Posted 10/15/2010   Updated 10/15/2010 Email story   Print story

    


by Airman 1st Class Adawn Kelsey
82nd Training Wing Public Affairs


10/15/2010 - SHEPPARD AIR FORCE BASE, Texas -- Aerospace Ground Equipment shops across the Air Force have a singular motto that defines the nature of the career field: "No air power without ground power." As critical as the mission is in the field to get aircraft off the ground, so too is the responsibility of the 361st Training Squadron to produce Airmen ready to join the fight and provide the ground power necessary to maintain air superiority.

The AGE course is 95 academic days and includes 17 blocks of instruction. During the course, the students work with several different pieces of equipment that support the flight line. AGE technicians maintain the equipment they use on the flight line for the aircraft.

Tech. Sgt. Brian Sherrod, 361st Training Squadron Aerospace Ground Equipment assistant flight chief, said AGE technicians work with about 12 different types of equipment throughout the course.

"Airmen learn to work on several different pieces of equipment that are used on the flight line that support (Air Force) air power," the assistant flight chief said. "Airmen work with air generators, hydraulic systems, flood lights and several others."

The course is divided into two different categories.

Staff Sgt. Miriam Fraelich, 361st TRS AGE instructor, said students first learn basic knowledge and fundamentals in Category I.

"Some of the first things students will learn in the course are electrical fundamentals, how to use tools like the multimeter and how to use the TO, a book that teaches the students step-by-step how to use a unit," Sergeant Fraelich said.

She said in Category II the students begin having more hands-on training with the equipment.

"In CAT II they begin working with equipment, troubleshooting and applying that basic knowledge learned during CAT I," Sergeant Fraelich said. "For example, during block 10 they work with the Dash-60 gas turbine engine. It provides electricity to work the aircraft's electrical components, or the bleed air can be used to air-start the aircraft."

Sergeant Fraelich said AGE technicians make sure the equipment for the flightline is maintained and working properly at bases all around the world.

"It is important that we maintain the equipment and make sure that whatever the crew chiefs need is working properly and ready to use," the sergeant said. "Without equipment like the Dash-60 an aircraft might not be able to get off the ground."
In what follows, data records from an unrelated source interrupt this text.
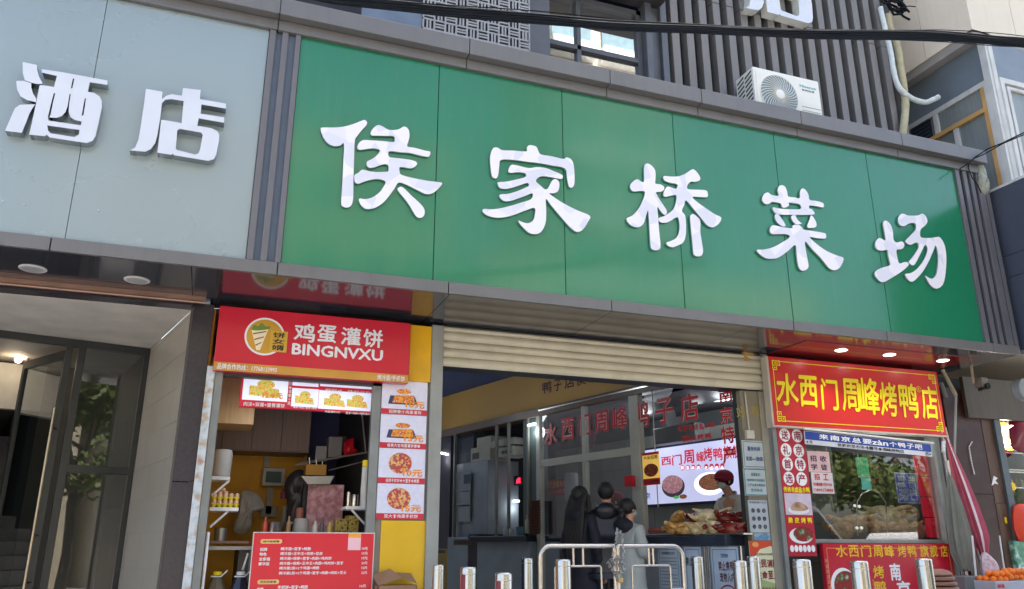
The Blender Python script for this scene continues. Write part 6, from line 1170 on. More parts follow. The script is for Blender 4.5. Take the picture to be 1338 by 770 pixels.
# ================================================================== NEIGHBOUR BUILDING
nb_ = thing('neighbour_building', 'cream panelled building corner with old windows protruding at the right', 'building', (9, 1, 5))
XN = 8.5; FN = Fr((XN, 0, 0), (0, -1, 0), (-1, 0, 0)); crm = M('cream_panel', rgb(214, 205, 188), .6, 0, .04, 1.5, dirt=.12, streak=.1, dcol=(.3, .28, .24, 1))
def nx(x, y): return FN.px(x, y)
zb2 = nx(1270, 38)[1]; ae = nx(1270, 38)[0]; am2 = nx(1207, 62)[0]; zt2 = 12
B().fbox(FN, -3, am2-.004, zb2, zt2, -.3, 0).out('panel', crm, nb_); B().fbox(FN, am2+.004, ae, zb2, zt2, -.3, 0).out('panel', crm, nb_)
FNf = FY(-ae); am3 = FNf.px(1322, 20)[0]; B().fbox(FNf, XN+.001, am3-.004, zb2, zt2, -.3, -.001).out('panel', crm, nb_); B().fbox(FNf, am3+.004, 14, zb2, zt2, -.3, -.001).out('panel', crm, nb_)
B().box(XN+.02, 14, -ae+.02, 3, zb2-.12, zb2-.002).out('eave', M('eave_grey', rgb(150, 146, 142), .6), nb_)
ins_ = .17; XW = XN+ins_; FNw = Fr((XW, 0, 0), (0, -1, 0), (-1, 0, 0)); aw = FNw.px(1299, 110)[0]; wgl = glass_mat('old_window_glass', (.42, .46, .48, 1), .8); Z0, Z1 = 4.0, zb2-.12
B().fbox(FNw, -3, aw, Z0, Z1, -.02, -.01).out('window_glass', M('ribbed_grey_sheet', rgb(128, 136, 136), .35, .1, .12, 5, stretch=(1, 14, .3)), nb_)
old = M('old_white_frame', rgb(196, 198, 196), .55, .1, .1, dirt=.35, streak=.3, dcol=(.25, .22, .18, 1)); tan = M('tan_frame', rgb(190, 150, 90), .6, 0, .15, dirt=.3)
zr = FNw.px(1295, 110)[1]; zr2 = FNw.px(1295, 140)[1]
B().fbox(FNw, aw-.10, aw, Z0, Z1, -.1, .03).out('corner_post', old, nb_, bevel=.004)
B().fbox(FNw, -3, aw-.10, zr+.02, zr+.09, -.01, .02).out('frame_rail', old, nb_, bevel=.003); B().fbox(FNw, -3, aw-.18, zr2-.03, zr2+.03, -.01, .03).out('tan_rail', tan, nb_, bevel=.003); B().fbox(FNw, aw-.19, aw-.13, Z0, zr+.019, -.01, .02).out('tan_stile', tan, nb_, bevel=.003); B().fbox(FNw, aw-.128, aw-.101, Z0, zr+.019, -.01, .025).out('white_stile', old, nb_)
for x, y, z0, z1 in ((1223, 155, zr2+.031, zr+.019), (1250, 172, Z0, zr2-.031)): q = FNw.px(x, y)[0]; B().fbox(FNw, q-.035, q+.035, z0, z1, -.01, .02).out('frame_stile', old, nb_, bevel=.003)
q0, q1 = FNw.px(1190, 165)[0], FNw.px(1219, 165)[0]; b = B()
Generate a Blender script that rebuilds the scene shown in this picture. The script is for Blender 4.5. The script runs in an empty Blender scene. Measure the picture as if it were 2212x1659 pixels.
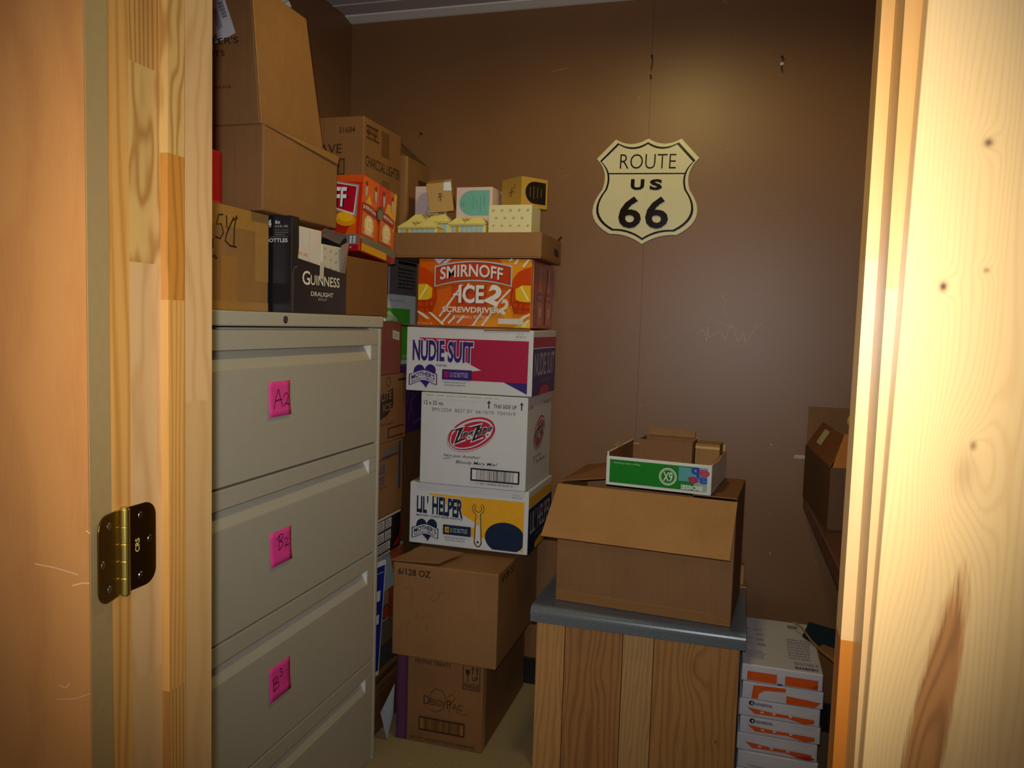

Airman 1st Class Franky Frias, 361st TRS AGE apprentice AiT, said his favorite part of the course came when he began applying this basic knowledge and learning the components of new equipment. He said he is proud to be an AGE apprentice and is looking forward to joining his next unit.

"Without ground support the aircraft wouldn't be able to get off the ground to do what they have to do," Airman Frias said. "It makes me proud to know that I am doing what I can to support the mission of the Air Force."